start Source material

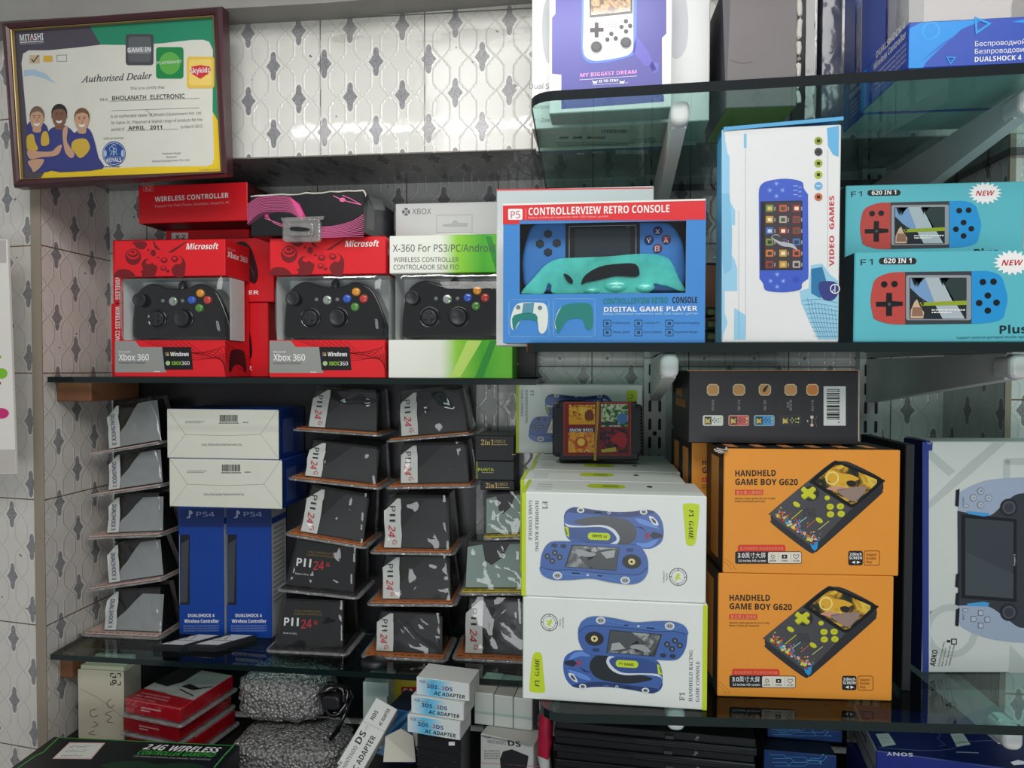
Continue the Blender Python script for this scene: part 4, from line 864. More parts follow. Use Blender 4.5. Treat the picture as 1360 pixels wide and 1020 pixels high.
# the blue retro console carton
BLU = M((66, 140, 214), .35, name='blue_card'); Zp = lambda *p: [(660 + x / 4.69, 250 + y / 4.69) for x, y in p]
base, win = holed_carton((668, 452.5), (936, 452.5), (668, 272), (690, 293, 911.6, 390.8), YM, .052, BLU, M((206, 212, 214), .5), 'c', '', '', BLACK)
f = base.f
f.poly(Zp((36, 108), (1300, 72), (1298, 196), (1180, 198), (1180, 202), (146, 202), (142, 222), (36, 226)) if False else [(668, 273), (937, 266), (937, 291.6), (912, 291.6), (912, 292.6), (690, 292.6), (690, 297.5), (668, 298)], RED, 2)
f.poly([(668, 270.8), (937, 264), (937, 266.4), (668, 273.2)], WHITE, 3)
f.rr(675, 277.5, 694, 292, 1.6, WINK, 3); f.text('P5', (678.5, 290), (691, 289.5), 9.5, M((190, 50, 50), .4), 4); f.line([(698.3, 277), (698.3, 292)], .6, M((246, 170, 170), .5), 3)
f.text('CONTROLLERVIEW RETRO CONSOLE', (702, 286), (889, 282), 10, WINK, 4, .035); f.text('Relive childhood memories with 500 classic games', (702, 290.6), (808, 288.6), 2.6, M((250, 190, 190), .5), 4)
TE = M((24, 130, 122), .4); TL_ = M((40, 190, 216), .35)
DKB = M((20, 60, 76), .4)
f.outline(rrpts(676, 398, 729, 447, 3), .5, M((150, 206, 236), .4), 3); f.outline(rrpts(735, 397, 790, 447, 3), .5, M((150, 206, 236), .4), 3)
f.poly(curve(Zp((95, 880), (85, 820), (110, 740), (150, 714), (240, 712), (300, 722), (318, 780), (312, 870), (285, 906), (262, 890), (246, 820), (160, 816), (120, 870)), 4, True), M((226, 234, 226), .4), 3)
f.poly(curve(Zp((108, 790), (240, 782), (250, 850), (240, 825), (150, 822), (110, 880), (98, 860)), 3, True), TE, 4); f.poly(Zp((165, 716), (232, 712), (225, 780), (155, 780)), M((90, 150, 170), .4), 4)
for cx, cy in ((133, 742), (268, 745)): f.ell(*Zp((cx, cy))[0], 3, 3, M((100, 130, 140), .4), 5, 8)
f.poly(curve(Zp((372, 880), (362, 830), (390, 760), (430, 725), (540, 715), (590, 735), (598, 840), (580, 882), (552, 870), (530, 815), (445, 820), (400, 880), (380, 905)), 4, True), TE, 4); f.poly(curve(Zp((366, 880), (360, 830), (385, 760), (425, 728), (400, 770), (376, 830)), 3, True), M((226, 234, 226), .4), 3)
f.text('CONTROLLERVIEW RETRO', (801.5, 404), (887, 402.5), 8, TE, 4, .03); f.text('CONSOLE', (893, 402.4), (926, 402), 8, KINK, 4, .03)  # teal light on the left words is put into their ink
f.text('DIGITAL GAME PLAYER', (802, 414.3), (926, 412.8), 6.4, WINK, 4, .05); f.text('Relive childhood memories with 500 classic games', (801, 418.5), (927, 417.5), 2.8, M((190, 230, 246), .4), 4)
for i, (x, y, t) in enumerate(((801.5, 425, 'Professional'), (843, 425, 'Colorful TV'), (884, 425, 'External charging'), (801.5, 437, 'Classic game'), (843, 437, 'Carry battery'), (884, 437, 'Ergonomic design'))):
    f.outline(rrpts(x, y, x + 10, y + 9, 1.5), .7, DKB, 3); f.rr(x + 3, y + 2.6, x + 7, y + 6.4, .5, DKB, 3); f.text(t, (x + 12, y + 5), (x + 12 + 1.9 * len(t), y + 5), 2.6, DKB, 3)
o = base.build('console_carton'); BX = o
root = empty('retro_console_carton', base.base, 'blue carton with red top band showing a handheld console through its window', 'carton'); o.parent = root; o.location = (0, 0, 0); o.name = 'carton_body'
mb = MB(); g = Fr(mb, base.f.O, base.f.u, base.f.v); rows = []
for t in (0, .08, .3, .6, .9, 1):
    rows.append([g.w(win[0] - .001 + (win[2] - win[0] + .002) * s_, win[1] - .001 + (win[3] - win[1] + .002) * t) - g.n * (.0022 - .004 * math.sin(math.pi * t) * math.sin(math.pi * s_)) for s_ in (0, .07, .3, .6, .93, 1)])
mb.grid(rows, FILM((.97, .985, .985), .06, .02, .05, 18), True); mb.build('window', root)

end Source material

**What is needed**
Output a faithful copy of the data, with each picture left out.

**Result for this exercise**
Continue the Blender Python script for this scene: part 4, from line 864. More parts follow. Use Blender 4.5. Treat the picture as 1360 pixels wide and 1020 pixels high.
# the blue retro console carton
BLU = M((66, 140, 214), .35, name='blue_card'); Zp = lambda *p: [(660 + x / 4.69, 250 + y / 4.69) for x, y in p]
base, win = holed_carton((668, 452.5), (936, 452.5), (668, 272), (690, 293, 911.6, 390.8), YM, .052, BLU, M((206, 212, 214), .5), 'c', '', '', BLACK)
f = base.f
f.poly(Zp((36, 108), (1300, 72), (1298, 196), (1180, 198), (1180, 202), (146, 202), (142, 222), (36, 226)) if False else [(668, 273), (937, 266), (937, 291.6), (912, 291.6), (912, 292.6), (690, 292.6), (690, 297.5), (668, 298)], RED, 2)
f.poly([(668, 270.8), (937, 264), (937, 266.4), (668, 273.2)], WHITE, 3)
f.rr(675, 277.5, 694, 292, 1.6, WINK, 3); f.text('P5', (678.5, 290), (691, 289.5), 9.5, M((190, 50, 50), .4), 4); f.line([(698.3, 277), (698.3, 292)], .6, M((246, 170, 170), .5), 3)
f.text('CONTROLLERVIEW RETRO CONSOLE', (702, 286), (889, 282), 10, WINK, 4, .035); f.text('Relive childhood memories with 500 classic games', (702, 290.6), (808, 288.6), 2.6, M((250, 190, 190), .5), 4)
TE = M((24, 130, 122), .4); TL_ = M((40, 190, 216), .35)
DKB = M((20, 60, 76), .4)
f.outline(rrpts(676, 398, 729, 447, 3), .5, M((150, 206, 236), .4), 3); f.outline(rrpts(735, 397, 790, 447, 3), .5, M((150, 206, 236), .4), 3)
f.poly(curve(Zp((95, 880), (85, 820), (110, 740), (150, 714), (240, 712), (300, 722), (318, 780), (312, 870), (285, 906), (262, 890), (246, 820), (160, 816), (120, 870)), 4, True), M((226, 234, 226), .4), 3)
f.poly(curve(Zp((108, 790), (240, 782), (250, 850), (240, 825), (150, 822), (110, 880), (98, 860)), 3, True), TE, 4); f.poly(Zp((165, 716), (232, 712), (225, 780), (155, 780)), M((90, 150, 170), .4), 4)
for cx, cy in ((133, 742), (268, 745)): f.ell(*Zp((cx, cy))[0], 3, 3, M((100, 130, 140), .4), 5, 8)
f.poly(curve(Zp((372, 880), (362, 830), (390, 760), (430, 725), (540, 715), (590, 735), (598, 840), (580, 882), (552, 870), (530, 815), (445, 820), (400, 880), (380, 905)), 4, True), TE, 4); f.poly(curve(Zp((366, 880), (360, 830), (385, 760), (425, 728), (400, 770), (376, 830)), 3, True), M((226, 234, 226), .4), 3)
f.text('CONTROLLERVIEW RETRO', (801.5, 404), (887, 402.5), 8, TE, 4, .03); f.text('CONSOLE', (893, 402.4), (926, 402), 8, KINK, 4, .03)  # teal light on the left words is put into their ink
f.text('DIGITAL GAME PLAYER', (802, 414.3), (926, 412.8), 6.4, WINK, 4, .05); f.text('Relive childhood memories with 500 classic games', (801, 418.5), (927, 417.5), 2.8, M((190, 230, 246), .4), 4)
for i, (x, y, t) in enumerate(((801.5, 425, 'Professional'), (843, 425, 'Colorful TV'), (884, 425, 'External charging'), (801.5, 437, 'Classic game'), (843, 437, 'Carry battery'), (884, 437, 'Ergonomic design'))):
    f.outline(rrpts(x, y, x + 10, y + 9, 1.5), .7, DKB, 3); f.rr(x + 3, y + 2.6, x + 7, y + 6.4, .5, DKB, 3); f.text(t, (x + 12, y + 5), (x + 12 + 1.9 * len(t), y + 5), 2.6, DKB, 3)
o = base.build('console_carton'); BX = o
root = empty('retro_console_carton', base.base, 'blue carton with red top band showing a handheld console through its window', 'carton'); o.parent = root; o.location = (0, 0, 0); o.name = 'carton_body'
mb = MB(); g = Fr(mb, base.f.O, base.f.u, base.f.v); rows = []
for t in (0, .08, .3, .6, .9, 1):
    rows.append([g.w(win[0] - .001 + (win[2] - win[0] + .002) * s_, win[1] - .001 + (win[3] - win[1] + .002) * t) - g.n * (.0022 - .004 * math.sin(math.pi * t) * math.sin(math.pi * s_)) for s_ in (0, .07, .3, .6, .93, 1)])
mb.grid(rows, FILM((.97, .985, .985), .06, .02, .05, 18), True); mb.build('window', root)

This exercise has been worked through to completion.